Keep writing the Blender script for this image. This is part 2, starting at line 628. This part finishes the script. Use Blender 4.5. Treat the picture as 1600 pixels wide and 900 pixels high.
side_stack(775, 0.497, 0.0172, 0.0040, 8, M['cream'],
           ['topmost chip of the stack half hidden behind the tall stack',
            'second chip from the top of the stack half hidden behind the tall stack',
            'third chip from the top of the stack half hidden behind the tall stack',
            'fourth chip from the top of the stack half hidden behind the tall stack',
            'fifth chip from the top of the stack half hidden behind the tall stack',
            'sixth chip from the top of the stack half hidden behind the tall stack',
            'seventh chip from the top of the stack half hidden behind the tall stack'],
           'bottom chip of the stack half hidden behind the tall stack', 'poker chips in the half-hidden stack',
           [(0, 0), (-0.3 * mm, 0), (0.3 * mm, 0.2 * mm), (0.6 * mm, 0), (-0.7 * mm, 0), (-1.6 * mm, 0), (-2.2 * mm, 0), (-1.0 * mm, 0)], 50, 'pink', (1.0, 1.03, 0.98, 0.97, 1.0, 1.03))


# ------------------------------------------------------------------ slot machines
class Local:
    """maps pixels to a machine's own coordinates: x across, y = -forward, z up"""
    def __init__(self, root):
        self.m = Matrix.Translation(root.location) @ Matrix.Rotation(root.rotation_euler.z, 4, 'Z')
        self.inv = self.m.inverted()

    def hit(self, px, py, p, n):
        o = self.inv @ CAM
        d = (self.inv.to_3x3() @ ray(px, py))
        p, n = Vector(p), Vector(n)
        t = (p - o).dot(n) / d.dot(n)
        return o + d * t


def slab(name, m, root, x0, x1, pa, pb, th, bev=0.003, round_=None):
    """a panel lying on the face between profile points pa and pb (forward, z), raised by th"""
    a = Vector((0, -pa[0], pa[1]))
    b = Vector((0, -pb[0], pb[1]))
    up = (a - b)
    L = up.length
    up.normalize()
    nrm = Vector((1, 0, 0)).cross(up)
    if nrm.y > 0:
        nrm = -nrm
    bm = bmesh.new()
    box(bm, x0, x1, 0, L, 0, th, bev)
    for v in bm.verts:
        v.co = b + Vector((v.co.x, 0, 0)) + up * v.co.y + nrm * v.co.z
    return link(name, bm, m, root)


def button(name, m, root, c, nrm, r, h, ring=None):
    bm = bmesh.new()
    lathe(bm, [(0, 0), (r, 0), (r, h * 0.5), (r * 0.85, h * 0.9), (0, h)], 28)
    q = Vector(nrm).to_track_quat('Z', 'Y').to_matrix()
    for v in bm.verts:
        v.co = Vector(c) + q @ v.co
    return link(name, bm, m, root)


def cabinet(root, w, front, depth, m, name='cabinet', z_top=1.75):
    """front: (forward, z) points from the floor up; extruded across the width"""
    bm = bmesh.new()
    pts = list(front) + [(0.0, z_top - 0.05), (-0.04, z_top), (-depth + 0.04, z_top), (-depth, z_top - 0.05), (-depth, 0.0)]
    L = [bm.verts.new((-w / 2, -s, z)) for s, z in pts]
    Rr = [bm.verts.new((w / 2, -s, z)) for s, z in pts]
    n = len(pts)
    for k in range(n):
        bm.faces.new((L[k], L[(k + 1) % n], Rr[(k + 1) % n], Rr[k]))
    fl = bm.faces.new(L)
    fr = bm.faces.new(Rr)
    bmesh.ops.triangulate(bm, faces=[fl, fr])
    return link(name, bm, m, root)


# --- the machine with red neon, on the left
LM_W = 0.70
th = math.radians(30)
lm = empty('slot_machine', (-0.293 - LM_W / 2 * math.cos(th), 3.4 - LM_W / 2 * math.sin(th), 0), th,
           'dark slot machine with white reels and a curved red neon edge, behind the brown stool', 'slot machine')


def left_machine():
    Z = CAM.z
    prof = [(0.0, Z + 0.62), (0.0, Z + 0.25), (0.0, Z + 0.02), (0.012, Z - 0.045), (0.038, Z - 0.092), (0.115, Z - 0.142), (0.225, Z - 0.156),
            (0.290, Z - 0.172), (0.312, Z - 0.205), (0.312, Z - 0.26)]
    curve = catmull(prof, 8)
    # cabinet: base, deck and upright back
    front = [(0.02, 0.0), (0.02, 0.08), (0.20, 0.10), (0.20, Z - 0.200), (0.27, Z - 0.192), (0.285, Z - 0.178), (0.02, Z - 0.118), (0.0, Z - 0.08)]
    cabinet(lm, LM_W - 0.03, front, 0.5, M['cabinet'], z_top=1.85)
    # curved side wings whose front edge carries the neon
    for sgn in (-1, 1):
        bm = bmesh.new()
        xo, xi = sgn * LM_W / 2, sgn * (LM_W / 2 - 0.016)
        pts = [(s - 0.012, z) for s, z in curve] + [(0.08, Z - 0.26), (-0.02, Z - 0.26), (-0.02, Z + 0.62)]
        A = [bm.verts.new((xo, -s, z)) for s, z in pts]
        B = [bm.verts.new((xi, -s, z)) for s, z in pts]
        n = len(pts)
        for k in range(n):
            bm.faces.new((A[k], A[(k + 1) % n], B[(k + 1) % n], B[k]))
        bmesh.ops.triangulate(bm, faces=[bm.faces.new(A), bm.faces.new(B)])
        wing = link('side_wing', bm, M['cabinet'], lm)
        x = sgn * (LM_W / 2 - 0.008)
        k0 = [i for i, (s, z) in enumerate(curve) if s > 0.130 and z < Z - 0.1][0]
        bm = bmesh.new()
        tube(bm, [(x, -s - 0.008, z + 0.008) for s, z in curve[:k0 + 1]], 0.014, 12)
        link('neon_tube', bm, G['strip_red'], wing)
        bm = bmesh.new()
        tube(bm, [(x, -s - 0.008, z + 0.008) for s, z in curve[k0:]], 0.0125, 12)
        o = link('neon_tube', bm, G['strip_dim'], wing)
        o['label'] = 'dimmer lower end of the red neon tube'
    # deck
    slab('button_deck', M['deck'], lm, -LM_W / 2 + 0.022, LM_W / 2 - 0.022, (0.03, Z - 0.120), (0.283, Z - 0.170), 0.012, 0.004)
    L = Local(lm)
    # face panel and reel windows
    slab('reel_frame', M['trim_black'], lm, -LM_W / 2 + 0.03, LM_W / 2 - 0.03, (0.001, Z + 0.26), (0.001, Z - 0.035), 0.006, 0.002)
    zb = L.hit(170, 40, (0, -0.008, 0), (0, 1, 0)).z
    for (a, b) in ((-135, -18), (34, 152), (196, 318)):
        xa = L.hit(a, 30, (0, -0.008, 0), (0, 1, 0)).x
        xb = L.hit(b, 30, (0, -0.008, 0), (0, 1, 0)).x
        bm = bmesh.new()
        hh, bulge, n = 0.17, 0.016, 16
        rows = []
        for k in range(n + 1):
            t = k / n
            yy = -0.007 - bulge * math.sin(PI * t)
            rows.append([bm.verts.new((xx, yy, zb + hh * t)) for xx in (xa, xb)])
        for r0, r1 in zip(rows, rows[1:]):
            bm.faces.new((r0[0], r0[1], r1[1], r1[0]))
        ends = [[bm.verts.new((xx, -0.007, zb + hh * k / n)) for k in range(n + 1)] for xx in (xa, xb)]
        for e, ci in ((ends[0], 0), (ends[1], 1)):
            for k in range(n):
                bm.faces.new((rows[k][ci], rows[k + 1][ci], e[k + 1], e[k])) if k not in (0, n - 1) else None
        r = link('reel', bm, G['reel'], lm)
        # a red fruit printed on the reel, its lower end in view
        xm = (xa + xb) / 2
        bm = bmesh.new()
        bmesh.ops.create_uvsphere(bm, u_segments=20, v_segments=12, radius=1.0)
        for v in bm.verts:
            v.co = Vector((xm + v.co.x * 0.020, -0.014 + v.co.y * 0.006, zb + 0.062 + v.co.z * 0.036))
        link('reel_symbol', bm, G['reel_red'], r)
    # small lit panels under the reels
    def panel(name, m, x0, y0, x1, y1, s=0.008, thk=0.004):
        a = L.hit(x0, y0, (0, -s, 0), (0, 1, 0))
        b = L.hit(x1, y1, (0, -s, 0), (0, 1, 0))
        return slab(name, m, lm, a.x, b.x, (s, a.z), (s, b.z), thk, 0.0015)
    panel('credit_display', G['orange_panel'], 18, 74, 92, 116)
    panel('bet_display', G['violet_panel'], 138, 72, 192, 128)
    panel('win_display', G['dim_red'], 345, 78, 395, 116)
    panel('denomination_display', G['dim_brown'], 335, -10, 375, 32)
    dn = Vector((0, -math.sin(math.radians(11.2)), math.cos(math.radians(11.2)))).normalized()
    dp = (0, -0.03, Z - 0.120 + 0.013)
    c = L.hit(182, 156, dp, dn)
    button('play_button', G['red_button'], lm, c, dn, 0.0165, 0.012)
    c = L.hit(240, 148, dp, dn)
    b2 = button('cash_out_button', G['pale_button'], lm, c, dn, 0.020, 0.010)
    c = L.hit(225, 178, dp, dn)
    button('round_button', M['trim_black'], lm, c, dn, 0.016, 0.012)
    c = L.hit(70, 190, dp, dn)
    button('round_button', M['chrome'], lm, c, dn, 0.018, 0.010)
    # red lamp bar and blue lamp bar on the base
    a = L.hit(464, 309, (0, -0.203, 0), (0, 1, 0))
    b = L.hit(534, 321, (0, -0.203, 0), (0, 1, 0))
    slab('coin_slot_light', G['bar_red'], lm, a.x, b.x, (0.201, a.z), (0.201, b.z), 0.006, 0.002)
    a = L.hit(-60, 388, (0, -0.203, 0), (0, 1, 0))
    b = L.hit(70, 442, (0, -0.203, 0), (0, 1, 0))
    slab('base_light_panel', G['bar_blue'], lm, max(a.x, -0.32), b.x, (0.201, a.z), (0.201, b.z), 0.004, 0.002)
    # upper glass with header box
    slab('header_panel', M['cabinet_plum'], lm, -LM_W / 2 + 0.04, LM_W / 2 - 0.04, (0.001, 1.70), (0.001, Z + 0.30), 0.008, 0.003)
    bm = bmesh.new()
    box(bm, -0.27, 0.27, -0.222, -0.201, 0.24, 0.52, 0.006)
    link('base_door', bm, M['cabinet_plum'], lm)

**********

TASK TO COMPLETE: Pick out all the lines with the word "pixels" in them and copy them.

CORRECT OUTPUT:
Keep writing the Blender script for this image. This is part 2, starting at line 628. This part finishes the script. Use Blender 4.5. Treat the picture as 1600 pixels wide and 900 pixels high.
    """maps pixels to a machine's own coordinates: x across, y = -forward, z up"""